Un volume en grosse diminution
Prenons l’exemple de Kaaris qui enregistre, en première semaine, 13 000 ventes avec son album Or Noir 3. Sans la révolution, l’opus aurait cumulé environ 18 000 ventes. L’écart se fait ressentir à près de 5 000 ventes. C’est énorme. L’artiste de Sevran, malheureusement, est la première grosse victime collatérale de cette révolution, engendrée sans vraiment prévenir. Le premier à s’y frotter, certes, mais sûrement pas le dernier puisque le rap, comme le reste de la sphère musicale, va désormais devoir évoluer avec. Cependant, force est de constater que les chiffres occupent une place bien particulière dans le monde du rap, et que les éléments de comparaison, album après album et entre artistes s’avèrent extrêmement importants.
Dans un simple esprit de mesure d’abord. Le rap game se chiffre et la science de la « première semaine » permet de jauger la progression des artistes. Les ventes soignent également les egos, « les hommes mentent mais pas les chiffres ». Au-delà du simple art, elles sont, peut-être tristement, devenues une compétition, un sport. Les révolutions, légitimes car adaptées à l’augmentation croissante du streaming, fausse les différents chiffres, parfois à une semaine d’intervalle même. L’industrie musicale est en perpétuelle évolution et les interventions externes, quelles qu’elles soient enrayent les différentes comparaisons. Peut-on réellement comparer les chiffres de vente de Or Noir, premier du nom publié en octobre 2013, et Or Noir 3. L’un est sorti aux prémices du streaming avec 18 000 ventes (le streaming n’était pas comptabilisé à cette époque), quand l’autre se heurte à une limitation notable et se bloque à 13 000 ventes au compteur. Bref, comparaison, sentiments de progression ou non, le streaming et sa limitation enrayent les statistiques, pourtant grandement nécessaires au rap jeu.
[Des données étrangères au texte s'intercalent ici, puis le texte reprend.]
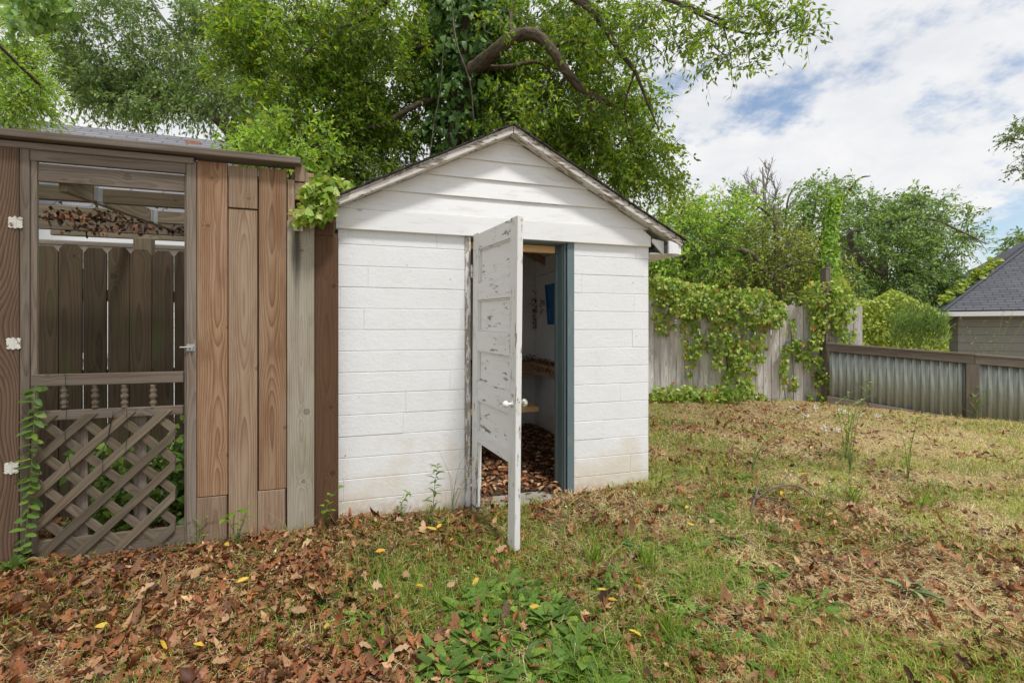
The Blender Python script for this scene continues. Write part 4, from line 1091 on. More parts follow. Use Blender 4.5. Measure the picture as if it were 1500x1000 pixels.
make_tree('tree', 'large spreading tree with a dark bending limb and drooping small leaves behind the white shed', 'tree', big_base,
  ([big_base+Vector((0, 0, -.2)), A(668, 330, 7.6), A(672, 200, 7.6), A(688, 90, 7.5), A(690, -20, 7.4), A(700, -160, 7.4)], .27, .15),
  [([A(690, 105, 7.1), A(725, 76, 6.75), A(752, 56, 6.6), A(780, 50, 6.5), A(806, 70, 6.5), A(832, 108, 6.5), A(862, 138, 6.55), A(896, 152, 6.6)], .115, .04), ([A(806, 70, 6.5), A(850, 60, 6.6), A(900, 100, 6.9)], .035, .008), ([A(752, 60, 6.6), A(748, 30, 6.7), A(752, -10, 6.8)], .04, .02), ([A(700, 100, 7.2), A(745, 98, 7.0), A(790, 92, 7.0), A(815, 120, 7.2)], .045, .01),
   ([A(690, -10, 7.4), A(760, -50, 7.1), A(830, -10, 6.8), A(858, 8, 6.6), A(885, 40, 6.5), A(905, 72, 6.4), A(930, 105, 6.4), A(948, 150, 6.5), A(965, 190, 6.7)], .085, .008),
   ([A(672, 140, 7.55), A(625, 148, 7.4), A(590, 165, 7.3), A(560, 183, 7.2), A(528, 190, 7.1), A(490, 220, 7.1)], .06, .015),
   ([A(690, 100, 7.5), A(735, 100, 7.6), A(790, 92, 7.8), A(830, 110, 7.9), A(880, 170, 8), A(900, 230, 8)], .06, .012),
   ([A(690, 0, 7.4), A(620, -30, 7.2), A(540, 20, 7.0), A(470, 60, 7.0), A(410, 120, 7)], .08, .014),
   ([A(690, 30, 7.4), A(640, 60, 7.6), A(560, 90, 7.8), A(480, 150, 7.8)], .05, .012),
   ([A(830, -10, 6.8), A(900, -30, 6.2), A(980, 0, 5.8), A(1060, 30, 5.5)], .06, .012),
   ([A(862, 138, 7.0), A(870, 190, 7.1), A(885, 240, 7.2)], .03, .008),
   ([A(832, 108, 7.0), A(800, 150, 7.1), A(760, 175, 7.2)], .025, .008),
   ([A(930, 105, 6.4), A(915, 160, 6.6), A(930, 215, 7.0)], .02, .006)],
  CL, .092, .038, M['oakleaf'], M['barkdark'], twl=.42, ntw=12, nlf=11, droop=.55, hang=.45)
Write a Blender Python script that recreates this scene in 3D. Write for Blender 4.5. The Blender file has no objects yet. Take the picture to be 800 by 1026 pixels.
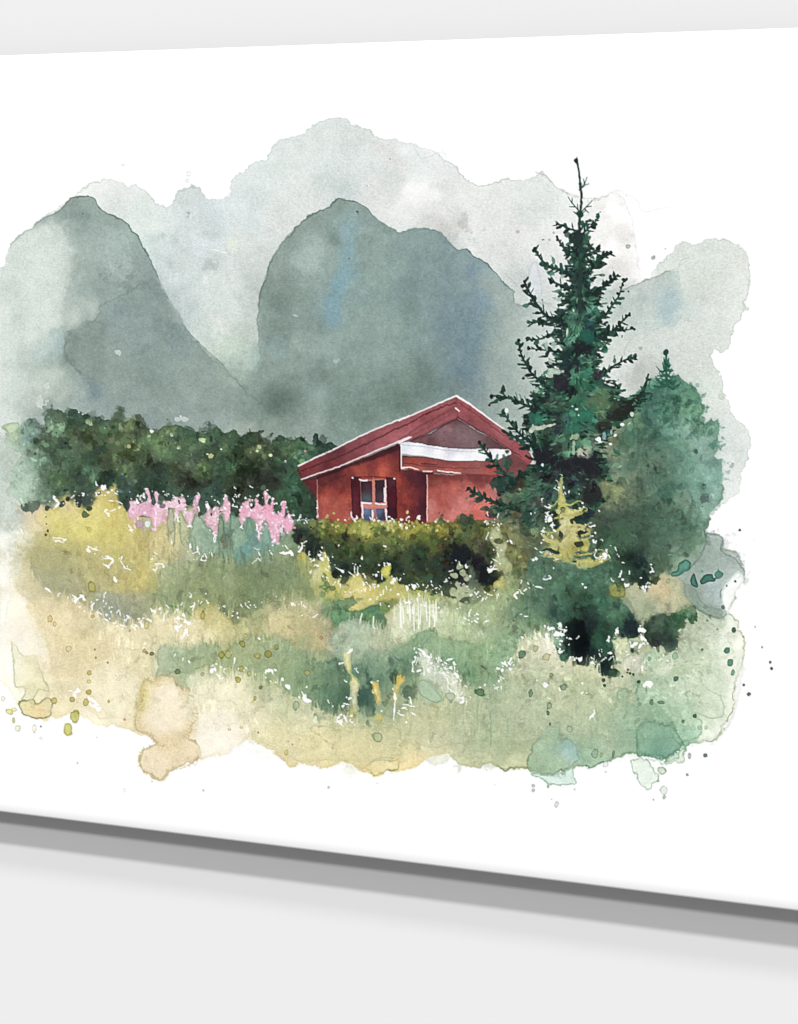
import bpy, bmesh, math
import numpy as np

# ---------------------------------------------------------------- scene, camera, light
sc = bpy.context.scene
COL = sc.collection

BOTTOM, HEIGHT = .91, .76            # canvas print, metres: lower edge above floor level, height
DEPTH = .038                         # how far the face stands off the wall
THICK = .010                         # wrapped panel, thinned so less light bounces on the wall; battens hold it off
EYE = 1.5                            # first guess of eye height, refined below
FPX = 1600.0                         # focal length in drawing units (800 across the view)
VPX, VPY = -4758.0, 221.5            # where the print's long edges converge, and eye level
ALPHA = math.atan2(FPX, 400 - VPX)   # the print is seen a little from its right
FW = np.array([-math.sin(ALPHA), math.cos(ALPHA), 0])
RT = np.array([math.cos(ALPHA), math.sin(ALPHA), 0])
TOP400, BOT400 = 41.0, 864.0         # the two long edges on the middle line of the view
DIST = FPX * HEIGHT / (BOT400 - TOP400)
EYE = BOTTOM + (BOT400 - VPY) / FPX * DIST
CAM = np.array([0.0, -DEPTH, EYE]) - FW * DIST + np.array([0, 0, 0])

cam_d = bpy.data.cameras.new('camera')
cam = bpy.data.objects.new('camera', cam_d)
COL.objects.link(cam)
cam.location = CAM
cam.rotation_euler = (math.pi / 2, 0, ALPHA)
cam_d.sensor_fit = 'HORIZONTAL'
cam_d.sensor_width = 36
cam_d.lens = 36 * FPX / 800
cam_d.shift_y = -(513 - VPY) / 800
cam_d.clip_start, cam_d.clip_end = .05, 200
sc.camera = cam

KEY = 1.14                           # overall brightness on the face of the print
w = bpy.data.worlds.new('World')
sc.world = w
w.use_nodes = True
bg = w.node_tree.nodes['Background']
bg.inputs[0].default_value = (1, 1, 1, 1)
bg.inputs[1].default_value = .262 * KEY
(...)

De toute manière, comme les rappeurs l’indiquent eux-mêmes, les ventes ont été largement dépassées par les tournées et les taux de remplissage pour jauger la popularité des artistes.
Une guerre contre les gros, subie par les petits
On évoquait l’exemple de Kaaris, premier cette semaine dans la sphère hip-hop. Cependant, derrière lui, les artistes moins influents souffrent d’autant plus de cette nouvelle manière d’entrevoir les ventes. Seth Gueko par exemple, bien qu’il ait un statut particulier dans le rap, n’enregistre que 4 300 ventes. Il est sûrement celui qui a le plus perdu cette semaine. Encore une fois, cette nouvelle révolution ne peut pas justifier les chiffres parfois faibles d’artistes en première semaine. Or, elle secoue d’autant plus ceux qui ont beaucoup plus à jouer avec des premières mixtapes, des premiers albums, et qui cherchent à doser leur fanbase. Souvent, les vues enregistrées sur YouTube ne sont qu’une chimère qui masque réellement le potentiel commercial d’un artiste. Aujourd’hui, le contraste entre vues et ventes risque de se prononcer.
De manière très rap-centrée, les analyses se concentrent souvent sur la scène hip-hop, mais les autres styles musicaux subissent les choix du SNEP de la même manière. Peut-être même plus, puisque le rap a cette chance d’avoir une surexposition redoutable. Rien qu’à voir les dernières têtes d’affiche, DA Uzi ou Heuss L’Enfoiré, qui compilent de bons chiffres malgré une explosion récente. De manière évidente, le SNEP cherche à limiter les certifications qui, il est vrai, deviennent abusives. Mais en s’attaquant au haut du tableau, elle pénalise de la même manière les autres.
Une guerre évidente contre le rap
On en vient enfin au point le plus important : le rap est clairement la cible de ces nouvelles directions. Parce qu’il est le genre le plus certifié et que son caractère jeune profite des nouveaux modes de consommation pour gonfler ses chiffres. Sauf que là encore, les secousses se font ressentir à l’échelle intégrale de l’industrie musicale, bien au-delà du rap. Le SNEP avait déjà pris des résolutions l’année passée pour limiter la progression du genre. Insuffisantes. Cette fois-ci, l’initiative s’avère plus appuyée et devrait, à court et moyen terme, peut-être modifier les modes de communication du hip-hop. Par exemple rendre la sortie d’un album d’autant plus exceptionnelle. Les artistes qui accumulent les projets voient de manière proportionnelle leurs ventes se réduire. Ainsi, assistera-t-on peut-être à une diminution du nombre de projets par an, au profit de projets plus travaillés à caractères plus exceptionnel, avec une communication plus millimétrée ? Réponse très bientôt.